Referring to investment banks, an industry source says, "We've been put at the mercy of the dealers, after the dealers have been all our best friends, and we've worked with them. If these guys want to give us a margin call, we don't have any choice. And, in this environment, it's very difficult to turn around and say we're going to take our business elsewhere."

So by last week, Criimi found itself in a very bad place financially. Its bonds were all but unmarketable, even as its lenders demanded that it continue to add to its collateral cushion. Somehow, the fact that the assets underlying the bonds -- the mortgages -- continued to perform just fine didn't matter.

In other words, the same investment banks that had previously worked with Criimi, had previously sold it bonds -- and lent it money to buy those bonds -- were now forcing it to put up money because they decided that the bonds were worth less than they'd previously been.

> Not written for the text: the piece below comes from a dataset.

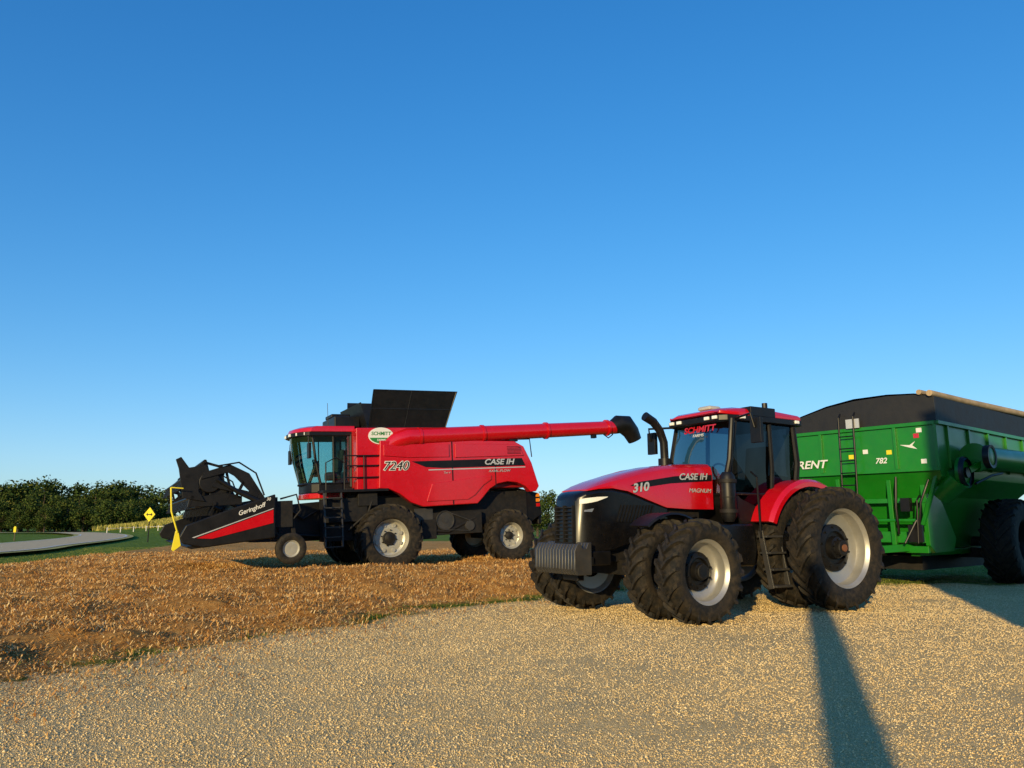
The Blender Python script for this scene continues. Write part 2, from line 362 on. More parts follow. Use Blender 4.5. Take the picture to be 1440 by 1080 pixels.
# straw
def blades(name,x,y,L0,L1,w0,w1,tilt,m,label,cat,up=False,grow=0):
    N=len(x); th=rng.uniform(0,6.28,N); gs=1+grow*np.hypot(x,y); ln=rng.uniform(L0,L1,N)*gs; w_=rng.uniform(w0,w1,N)*gs
    el=rng.uniform(tilt[0],tilt[1],N); dx=np.cos(th)*np.cos(el)*ln; dy=np.sin(th)*np.cos(el)*ln; dz=np.sin(el)*ln
    px,py=-np.sin(th)*w_,np.cos(th)*w_; z0=height(x,y)-.005+ (rng.uniform(0,.02,N) if not up else 0)
    top=.25 if up else .9
    v=np.stack([np.stack([x-px,y-py,z0],1),np.stack([x+px,y+py,z0],1),np.stack([x+dx+px*top,y+dy+py*top,z0+dz],1),np.stack([x+dx-px*top,y+dy-py*top,z0+dz],1)],1).reshape(-1,3)
    return scatter_mesh(name,v,np.arange(4*N).reshape(N,4),m,label,cat)
N=460000; d=5.2+36*rng.random(N)**1.5; a=rng.uniform(R(-38),R(14),N); x=d*np.sin(a); y=d*np.cos(a)
s,f,g=masks(x,y); cl_=vn(x,y,.4)+.6*vn(x,y,1.7); k=((s>rng.normal(-.1,.9,N))&(f+ (s<.9)>.4)&(cl_>rng.normal(-.35,.3,N))&(rng.random(N)>gpatch(x,y,s)*.6)); x=x[k];y=y[k]
blades("straw_litter",x,y,.008,.042,.0016,.0045,(-.05,.9),island_mat("straw",[(0,(.26,.10,.028)),(.35,(.54,.26,.07)),(.75,(.74,.43,.15)),(1,(.86,.64,.32))]),"chopped brown bean straw covering the field","straw",grow=.06)
N=300000; x=rng.uniform(-32,16,N); y=rng.uniform(6,50,N); s,f,g=masks(x,y)
lf=(1-f)*(s>1)*.6
k=rng.random(N)<(gpatch(x,y,s)+lf)
rc=np.array([(q.x,q.y) for q in cl]); rxx=np.interp(y,rc[:,1][:-24],rc[:,0][:-24]); k&=~(np.abs(x-rxx)<3.3); x=x[k];y=y[k]
blades("grass_tufts",x,y,.02,.06,.003,.007,(.5,1.5),island_mat("grass_blade",[(0,(.08,.11,.012)),(.6,(.20,.24,.04)),(1,(.42,.38,.11))]),"short green grass along the field edge","grass",True)
N=30000; y=rng.uniform(119,142,N); x=rng.uniform(-66,-24,N); k=(y>118+ (-x-50)*.3)
x=x[k];y=y[k]
blades("corn_crop",x,y,.5,1.0,.05,.12,(1.0,1.57),island_mat("corn",[(0,(.18,.20,.03)),(.5,(.38,.34,.08)),(1,(.52,.44,.14))]),"ripening yellow-green crop standing on the low hill","crop",True)

# ---------------- trees
LEAF=island_mat("leaves",[(0,(.012,.026,.006)),(.5,(.035,.062,.012)),(.85,(.08,.105,.022)),(1,(.13,.13,.03))],.8)
BARK=mat("bark",(.07,.05,.035),.9,bump=.5)
def tree_meshes(seed,H,Wd):
    r=np.random.default_rng(seed); vs=[]
    for q in range(30):
        u=r.normal(0,1,3); u/=np.linalg.norm(u); q_=r.random()**.4
        cz_=H*.5+u[2]*H*.42*q_; nar=1-.45*max(0,(cz_/H-.5)*2)
        cx_,cy_=u[0]*Wd*.5*q_*nar,u[1]*Wd*.5*q_*nar; rr=r.uniform(.55,1.25)*Wd*.17
        m_=110; u=r.normal(0,1,(m_,3)); u/=np.linalg.norm(u,axis=1)[:,None]; c_=np.array([cx_,cy_,cz_])+u*rr*r.uniform(.5,1.12,(m_,1))
        A=r.normal(0,1,(m_,3)); A/=np.linalg.norm(A,axis=1)[:,None]; B=np.cross(A,u); B/=np.linalg.norm(B,axis=1)[:,None]+1e-6
        sz_=r.uniform(.10,.24,(m_,1)); vs.append(np.stack([c_-A*sz_,c_-B*sz_*.7,c_+A*sz_,c_+B*sz_*.7],1))
    v=np.concatenate(vs).reshape(-1,3); v[:,2]=np.maximum(v[:,2],.02)
    me=bpy.data.meshes.new("crown"); me.from_pydata(v.tolist(),[],np.arange(len(v)).reshape(-1,4).tolist()); me.materials.append(LEAF)
    b=MB(); b.tube([(0,0,-.2),(0,0,H*.25),(.1,.05,H*.5),(.15,.1,H*.8)],[.28,.2,.13,.04],8)
    for q in range(6):
        a_=q*1.05+r.random(); z_=H*r.uniform(.2,.5); b.tube([(0,0,z_),(math.cos(a_)*Wd*.2,math.sin(a_)*Wd*.2,z_+H*.12),(math.cos(a_)*Wd*.36,math.sin(a_)*Wd*.36,z_+H*.25)],[.1,.06,.02],6)
    tm=bpy.data.meshes.new("trunk"); tm.from_pydata(b.v,[],b.f); tm.materials.append(BARK)
    return me,tm
TH=[9.2,8.2,9.8,7.2,6]
TV=[tree_meshes(10+q,h,w_) for q,(h,w_) in enumerate(zip(TH,[7.5,7.0,6.6,7,6.5]))]
def put_tree(u,dist,top,var,label="dense green broadleaf tree in the roadside wood",group="trees of the roadside wood"):
    x_=(u-720)/1080*dist; y_=dist*1.017; z_=float(height(x_,y_)); H=TH[var]*.97
    want=1.4+(738-top)/1080*dist*1.03-z_; sc=want/H
    o=root("tree",(x_,y_,z_),(0,0,random.uniform(0,6.28)),label,"tree",group); o.scale=(max(sc,.6)*random.uniform(.95,1.25),)*2+(sc,)
    for nm,m_ in zip(("crown","trunk"),TV[var]):
        c_=bpy.data.objects.new(nm,m_); c_.parent=o; col.objects.link(c_)
prof=[(-60,684),(-20,683),(0,682),(25,673),(50,667),(75,676),(100,683),(125,673),(150,677),(175,684),(200,692),(222,704),(240,716)]
for row,(dd,dv,off,st_) in enumerate([(175,0,0,23),(163,9,12,26),(152,28,-8,15)]):
    for q in range(20):
        u=-60+q*st_+off+random.uniform(-5,5)
        if u>(232 if row<2 else 205): continue
        tp=np.interp(u,[a_ for a_,b_ in prof],[b_ for a_,b_ in prof])+dv+random.choice((-5,0,5,12))+random.uniform(-2,4)
        put_tree(u,dd+random.uniform(-4,4),tp,random.randrange(5))
for u,tp,dd in [(756,704,95),(772,694,98),(742,714,100)]:
    put_tree(u,dd,tp,random.randrange(5),"bushy green tree beyond the stubble field","trees beyond the field")
for q in range(34):
    u=260+q*36+random.uniform(-8,8); put_tree(u,260+random.uniform(-15,15),724+random.uniform(-5,4),random.randrange(5),"small distant green tree on the horizon","distant hedgerow trees")

# ---------------- road signs, rail
def gz(x_,y_): return float(height(x_,y_))
sx0,sy0=-30.0,64.5
rt=root("road_sign",(sx0,sy0,gz(sx0,sy0)),(0,0,R(-20)),"yellow diamond warning sign with a two-way arrow on a dark post","road sign")
b=MB(); b.box(-.04,.04,.0,.05,-.3,2.75); mk("post",b,DARK,rt)
b=MB(); q=.60; b.prism([(0,2.25-q),(q,2.25),(0,2.25+q),(-q,2.25)],-.03,-.005); mk("sign_panel",b,YEL,rt)
b=MB(); b.prism([(-.34,2.25),(-.18,2.40),(-.18,2.29),(.18,2.29),(.18,2.40),(.34,2.25),(.18,2.10),(.18,2.21),(-.18,2.21),(-.18,2.10)],-.038,-.031); mk("arrow_symbol",b,BLACK,rt)
rt=root("road_marker",(-44.5,70,gz(-44.5,70)),(0,0,R(-30)),"small yellow roadside marker on a short post","road sign")
b=MB(); b.box(-.03,.03,0,.05,-.2,1.0); mk("post",b,WOOD,rt)
b=MB(); b.prism([(-.2,.75),(.2,.75),(.2,1.2),(0,1.3),(-.2,1.2)],-.03,-.005); mk("sign_panel",b,YEL,rt)
rt=root("roadside_sign",(-45.5,69,gz(-45.5,69)),(0,0,R(-30)),"small white sign on a wooden post beside the road","road sign")
b=MB(); b.box(-.04,.04,0,.07,-.2,1.1); mk("post",b,WOOD,rt)
b=MB(); b.prism([(-.4,.75),(.4,.75),(.4,1.25),(-.4,1.25)],-.03,-.005); mk("sign_panel",b,WHITE,rt)
gx0,gy0,gx1,gy1=-58,112,-44,114
rt=root("guard_rail",(gx0,gy0,0),(0,0,0),"thin pale cable rail with posts along the road bend","guard rail")
prev=None; b=MB()
for q in range(10):
    t_=q/9; x_=(gx1-gx0)*t_; y_=(gy1-gy0)*t_+1.5*math.sin(t_*3.1); z_=gz(gx0+x_,gy0+y_)
    pb=MB(); pb.box(x_-.06,x_+.06,y_-.06,y_+.06,z_-.2,z_+.85); mk("post",pb,STEELW,rt)
    if prev: b.beam(prev,(x_,y_-.09,z_+.70),.03,.05)
    prev=(x_,y_-.09,z_+.70)
mk("rail",b,GALV,rt)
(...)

Then, on Friday, the company reached the breaking point. An investment bank -- Criimi won't disclose which one, but doesn't deny a Dow Jones story that it was Merrill Lynch -- made another collateral call. Criimi "disputed" the valuations the bank had used in the call, but the bank wouldn't back down. So Criimi "decided that it was not right to sacrifice that big a chunk of its liquidity (to one lender). Bankruptcy was the best way to protect the assets and the shareholders and even the other lenders," Pastore says.

A Merrill spokesman declined to comment.

But the crisis is by no means confined to Criimi. Any highly leveraged REIT is vulnerable to the same collateral calls that felled the company, the short argues. He's short Chastain Capital (CHAS:Nasdaq) and Clarion Commercial Holdings (CLR:NYSE) and says Laser Mortgage (LMM:NYSE), another small trust, is also extremely vulnerable. Chastain and Clarion did not return calls seeking comment, while Laser declined to comment.